DeVito is simply, painfully wrong. Capote was a brave, daring homosexual in a time when closet doors were still firmly locked, not just shut. Comparing Capote as a man to the men of today is to ignore the context in which the man lived.

What may seem like a stereotype now, the effete gay, was something the world had seen very little of in Capote’s time, because few had the balls to lay it on the line like he did. To have travelled into the backwaters of Kansas in those days and not play it safe through an act of conformity was the beginning of the proud modern gay man, and was something to be embraced and honoured, not mocked by DeVito, who’s clearly missed all the points.

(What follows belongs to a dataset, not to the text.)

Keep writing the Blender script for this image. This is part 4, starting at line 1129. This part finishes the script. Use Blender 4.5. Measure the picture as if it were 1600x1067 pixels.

In short, DeVito rings false on all counts. He accuses the filmmakers of perpetuating stereotypes. The truth is, DeVito is far more guilty than they could ever be. Case in point, his dismissal of novelist Harper Lee as a “fag hag” shows that DeVito can’t for the life of himself comprehend the untenable bond found between two writers with a love for the same social analysis. No two writers better defined American life at the end of the 1950s than Lee and Capote. That they should be intellectually and emotionally inseparable over the years that followed is a given, not some pathetic fag-hag/gay-boy relationship.

DeVito should be careful of who it is he deigns as narrow-minded. After all, the pot’s looking awfully black next to the kettle.